MIPS COMPUTER RAISES THE ANTE TO 8 FROM 5 – MIPS, THAT IS

By CBR Staff Writer

MIPS Computer Systems Inc, Sunnyvale, yesterday introduced its second generation of RISC microcomputers as the M/800 system, providing overall sustained performance of eight times a VAX-11/780 minicomputer, widely benchmarked as a one MIPS machine. The M/800, the second in the company’s M Series building blocks, is designed as a flexible platform for OEM customers building high performance Unix systems. It comes with networking tools that allow integration into an Ethernet-based network, and can be configured as a compute server, network file server, or multi-user system. The Racal-Redac Visula Mipper design automation system, announced this week, is based on the M/800. Redac will market the Visula Mipper as a compute server to customers with networks of Unix technical workstations. New and existing M/500 customers can buy the M/800 upgrade for $11,150: it consists of replacing the R2300 CPU board with the R2600 board and requires no additional software or hardware.

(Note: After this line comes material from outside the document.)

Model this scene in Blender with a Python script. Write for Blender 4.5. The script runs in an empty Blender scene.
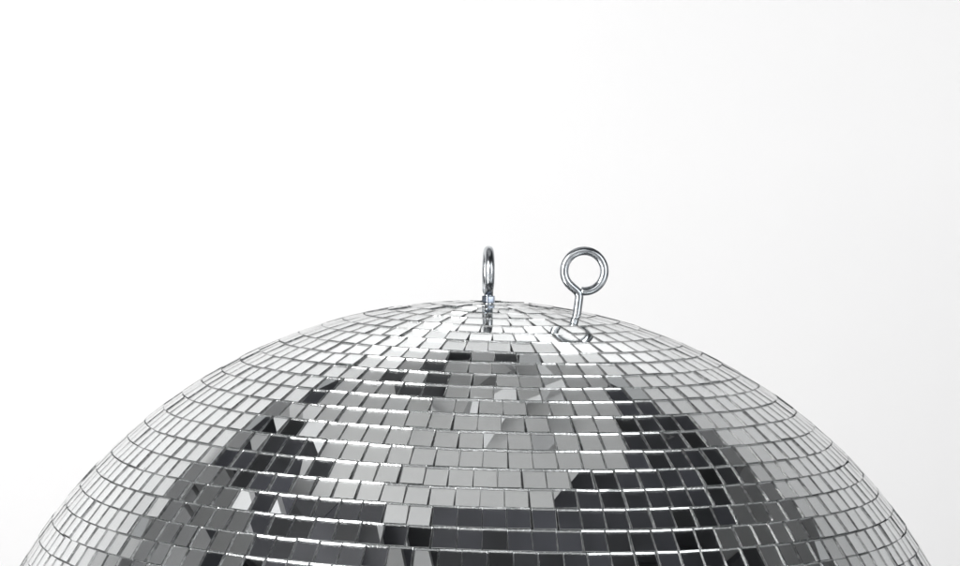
import bpy, bmesh, math, random
from mathutils import Vector, Matrix

random.seed(11)
scene = bpy.context.scene
C = scene.collection
PI = math.pi

# ------------------------------------------------------------------ camera
R = 0.230                      # ball radius in metres (about 46 cm across)
F_PX = 2500.0                  # focal length in pixels of a 960 px wide frame
cam_d = bpy.data.cameras.new("camera")
cam = bpy.data.objects.new("camera", cam_d)
C.objects.link(cam)
cam.location = Vector((0.008035, -4.821809, 1.033570)) * R
cam.rotation_euler = (math.radians(90), 0, 0)
cam_d.sensor_fit = 'HORIZONTAL'
cam_d.sensor_width = 36.0
cam_d.lens = 36.0 * F_PX / 960.0
cam_d.clip_start = 0.01
cam_d.clip_end = 100
scene.camera = cam

# axis of the ball: it leans a little to the right and towards the lens
TILT, ROLL = 0.04587, 0.03144
AX = Vector((math.sin(ROLL), -math.cos(ROLL) * math.sin(TILT), math.cos(ROLL) * math.cos(TILT))).normalized()
E1 = AX.cross(Vector((0, -1, 0))).normalized()          # points left/right
E2 = E1.cross(AX).normalized()
if E2.y > 0:
    E2 = -E2                                            # towards the lens
if E1.x < 0:
    E1 = -E1                                            # to the right
PITCH, PH0 = 0.0422818, 0.1600827


def seen_on_ball(px, py, rad=R):
    """the point of the ball seen at that place of the photograph"""
    v = Vector(((px - 480) / F_PX, 1.0, (283 - py) / F_PX)).normalized()
    o = cam.location
    b = o.dot(v)
    dd = b * b - (o.dot(o) - rad * rad)
    s = -b - math.sqrt(max(dd, 0.0))
    return o + v * s


# --------------------------------------------------------------- materials
def mat(name):
    m = bpy.data.materials.new(name)
    m.use_nodes = True
    nt = m.node_tree
    return m, nt, nt.nodes['Principled BSDF']


def noise(nt, scale, detail=3.0, coord='Object'):
    tc = nt.nodes.new('ShaderNodeTexCoord')
    n = nt.nodes.new('ShaderNodeTexNoise')
    n.inputs['Scale'].default_value = scale
    n.inputs['Detail'].default_value = detail
    nt.links.new(tc.outputs[coord], n.inputs['Vector'])
    return n


def ramp(nt, src, p0, c0, p1, c1):
    r = nt.nodes.new('ShaderNodeValToRGB')
    r.color_ramp.elements[0].position = p0
    r.color_ramp.elements[0].color = (*c0, 1)
    r.color_ramp.elements[1].position = p1
    r.color_ramp.elements[1].color = (*c1, 1)
    nt.links.new(src, r.inputs['Fac'])
    return r


def bump(nt, src, bsdf, strength, dist):
    b = nt.nodes.new('ShaderNodeBump')
    b.inputs['Strength'].default_value = strength
    b.inputs['Distance'].default_value = dist
    nt.links.new(src, b.inputs['Height'])
    nt.links.new(b.outputs['Normal'], bsdf.inputs['Normal'])


# clear front of each glass facet
m_glass, nt, b = mat('facet_glass')
b.inputs['Base Color'].default_value = (0.985, 1.0, 0.995, 1)
b.inputs['Roughness'].default_value = 0.0
b.inputs['IOR'].default_value = 1.5
b.inputs['Transmission Weight'].default_value = 1.0

# cut, slightly chipped edge of the glass
m_edge, nt, b = mat('facet_cut_edge')
n = noise(nt, 900, 4)
r = ramp(nt, n.outputs['Fac'], 0.4, (0.04, 0.04, 0.04), 0.85, (0.40, 0.40, 0.40))
b.inputs['Base Color'].default_value = (0.93, 0.97, 0.96, 1)
b.inputs['IOR'].default_value = 1.5
b.inputs['Transmission Weight'].default_value = 0.96
nt.links.new(r.outputs['Color'], b.inputs['Roughness'])
bump(nt, n.outputs['Fac'], b, 0.4, 0.0004)

# left and right edges, shade put into the colour to dim lamp glare
m_side, nt, b = mat('facet_side_edge')
n = noise(nt, 700, 4)
r = ramp(nt, n.outputs['Fac'], 0.45, (0.10, 0.105, 0.11), 0.72, (0.55, 0.56, 0.57))
nt.links.new(r.outputs['Color'], b.inputs['Base Color'])
b.inputs['Roughness'].default_value = 0.35
b.inputs['Transmission Weight'].default_value = 0.45
bump(nt, n.outputs['Fac'], b, 0.5, 0.0004)

# silvering behind the glass
m_silver, nt, b = mat('facet_silvering')
b.inputs['Base Color'].default_value = (0.79, 0.795, 0.80, 1)
b.inputs['Metallic'].default_value = 1.0
b.inputs['Roughness'].default_value = 0.002

# the shell that carries the facets, grey glue in the joints
m_core, nt, b = mat('joint_glue')
n = noise(nt, 350, 4)
r = ramp(nt, n.outputs['Fac'], 0.35, (0.06, 0.062, 0.065), 0.75, (0.26, 0.265, 0.27))
nt.links.new(r.outputs['Color'], b.inputs['Base Color'])
b.inputs['Roughness'].default_value = 0.40

# zinc plated steel wire
m_zinc, nt, b = mat('zinc_plated_steel')
n = noise(nt, 260, 5)
r = ramp(nt, n.outputs['Fac'], 0.3, (0.36, 0.385, 0.41), 0.75, (0.52, 0.54, 0.56))
nt.links.new(r.outputs['Color'], b.inputs['Base Color'])
r2 = ramp(nt, n.outputs['Fac'], 0.3, (0.16, 0.16, 0.16), 0.7, (0.30, 0.30, 0.30))
nt.links.new(r2.outputs['Color'], b.inputs['Roughness'])
b.inputs['Metallic'].default_value = 1.0
bump(nt, n.outputs['Fac'], b, 0.12, 0.0003)

# bluish passivated nut
m_nut, nt, b = mat('blue_passivated_nut')
n = noise(nt, 500, 4)
r = ramp(nt, n.outputs['Fac'], 0.3, (0.14, 0.16, 0.20), 0.75, (0.36, 0.40, 0.47))
nt.links.new(r.outputs['Color'], b.inputs['Base Color'])
b.inputs['Metallic'].default_value = 1.0
b.inputs['Roughness'].default_value = 0.2

# studio surfaces
m_paper, nt, b = mat('white_backdrop_paper')
n = noise(nt, 1.2, 4)
r = ramp(nt, n.outputs['Fac'], 0.3, (0.83, 0.83, 0.835), 0.75, (0.87, 0.87, 0.87))
nt.links.new(r.outputs['Color'], b.inputs['Base Color'])
b.inputs['Roughness'].default_value = 0.9

m_dark, nt, b = mat('dark_ceiling_paint')
n = noise(nt, 2.2, 5)
r = ramp(nt, n.outputs['Fac'], 0.40, (0.005, 0.0055, 0.007), 0.68, (0.058, 0.059, 0.072))
nt.links.new(r.outputs['Color'], b.inputs['Base Color'])
b.inputs['Roughness'].default_value = 0.7

m_board, nt, b = mat('pale_grey_board')
n = noise(nt, 1.5, 4)
r = ramp(nt, n.outputs['Fac'], 0.3, (0.36, 0.36, 0.365), 0.75, (0.45, 0.45, 0.445))
nt.links.new(r.outputs['Color'], b.inputs['Base Color'])
b.inputs['Roughness'].default_value = 0.6

m_black, nt, b = mat('black_metal')
n = noise(nt, 8, 3)
r = ramp(nt, n.outputs['Fac'], 0.3, (0.008, 0.009, 0.011), 0.75, (0.02, 0.02, 0.024))
nt.links.new(r.outputs['Color'], b.inputs['Base Color'])
b.inputs['Roughness'].default_value = 0.4


def mirrored_grey(g):  # greys of the added ceiling pieces that the facets mirror
    m, nt, b = mat('mirrored_grey')
    n = noise(nt, 2.0, 4)
    r = ramp(nt, n.outputs['Fac'], 0.3, (g * 0.85, g * 0.86, g * 0.88), 0.75, (g * 1.1, g * 1.1, g * 1.1))
    nt.links.new(r.outputs['Color'], b.inputs['Base Color'])
    b.inputs['Roughness'].default_value = 0.6
    return m


# ------------------------------------------------------------------ helpers
def link(name, me, mats, parent=None):
    o = bpy.data.objects.new(name, me)
    for m in mats:
        me.materials.append(m)
    C.objects.link(o)
    if parent:
        o.parent = parent
    return o


class MB:
    def __init__(self):
        self.v, self.f, self.m, self.s = [], [], [], []

    def add(self, verts, faces, mi, smooth=False):
        k = len(self.v)
        self.v += [tuple(x) for x in verts]
        if isinstance(mi, int):
            mi = [mi] * len(faces)
        self.f += [tuple(i + k for i in f) for f in faces]
        self.m += mi
        self.s += [smooth] * len(faces)

    def build(self, name, mats, parent=None, origin=Vector()):
        me = bpy.data.meshes.new(name)
        me.from_pydata([Vector(v) - origin for v in self.v], [], self.f)
        me.polygons.foreach_set('material_index', self.m)
        me.polygons.foreach_set('use_smooth', self.s)
        me.update()
        return link(name, me, mats, parent)


def sweep(path, radii, seg=20, squash=1.0):
    """closed round tube along a list of points"""
    vs, fs = [], []
    n = len(path)
    t = (path[1] - path[0]).normalized()
    u = t.orthogonal().normalized()
    for i, p in enumerate(path):
        if i == 0:
            t2 = (path[1] - path[0])
        elif i == n - 1:
            t2 = (path[-1] - path[-2])
        else:
            t2 = (path[i + 1] - path[i - 1])
        t2.normalize()
        q = t.rotation_difference(t2)
        u = q @ u
        u = (u - t2 * u.dot(t2)).normalized()
        w = t2.cross(u)
        t = t2
        for k in range(seg):
            a = 2 * PI * k / seg
            vs.append(p + (u * math.cos(a) + w * math.sin(a)) * radii[i])
    for i in range(n - 1):
        for k in range(seg):
            k2 = (k + 1) % seg
            fs.append((i * seg + k, i * seg + k2, (i + 1) * seg + k2, (i + 1) * seg + k))
    fs.append(tuple(range(seg - 1, -1, -1)))
    fs.append(tuple((n - 1) * seg + k for k in range(seg)))
    return vs, fs


# ------------------------------------------------------------- mirror ball
BASE = Vector((0, 0, -R))
ball = bpy.data.objects.new('mirror_ball', None)
ball.location = BASE
ball.empty_display_size = R
C.objects.link(ball)
ball['label'] = 'large round mirror ball of small square silver facets with two eye bolts on top'
ball['category'] = 'mirror ball'

# row boundaries: angle from the pole, as measured on the photograph
bounds = {1: .2000, 2: .2465, 3: .2876, 4: .3290, 5: .3747, 6: .4145, 7: .4566, 8: .4972, 9: .5372, 10: .5792,
          11: .6221, 12: .6662, 13: .7098, 14: .7524, 15: .7931, 16: .8351, 17: .8777, 18: .9195, 19: .9602, 20: 1.0012}
edge_x = {1: 487.7, 2: 480, 3: 492.1, 4: 488.5, 5: 494.7, 6: 491.6, 7: 496, 8: 493.4, 9: 478.7, 10: 477.4,
          11: 482.8, 12: 484, 13: 497.5, 14: 479, 15: 482.6, 16: 482.3, 17: 488}
row_y = {1: 321.5, 2: 329.3, 3: 337.7, 4: 347.2, 5: 357.6, 6: 368.7, 7: 380.4, 8: 392.2, 9: 406.4, 10: 422.8,
         11: 440.1, 12: 459.2, 13: 478.7, 14: 497.8, 15: 518.4, 16: 540.2, 17: 558}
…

The R2600 CPU uses a 12.5MHz version of the MIPS RISC and in standard configuration, the M/800 includes 8Mb error-correcting main memory, 12-slot VMEbus cardcage, a 337Mb disk drive and a 60Mb quarter inch tape drive.Memory goes to 20Mb, and up to 32 serial ports and an Ethernet interface with TCP/IP protocals can be added. Bundled software includes either System V.3 or Berkley 4.3 versions of the UMIPS operating system and an optimising compiler system that includes C, Pascal, Fortran 77 and a symbolic soubce-level debugger. Sun Microsystem’s Network File System and Sun’s PC NFS, which allows the M/800 system to be included in heterogeneous networks of Personals and high performance systems is also offered. The M/800 goes for $51,330 in quantities of 10 or more and will be available in July. An optional R2010 Floating Point Accelerator offering six MFlops of peak performance is $1,600 in quantities of 10. It is a tightly coupled, synchronous co-processor to the MIPS R2000 in which 32-bit or 64-bit floating point operations are fully overlapped and piplined to increase throughput and processing speed, so that memory operations and integer arithmetic at the same time as floating point functions. MIPS is also offering an optional M Series Expansion Cabinet for the M/500 and M/800 systems that includes one or two 337Mb disk drives and one 60Mb tape at $31,898 in quantities of 10, available now.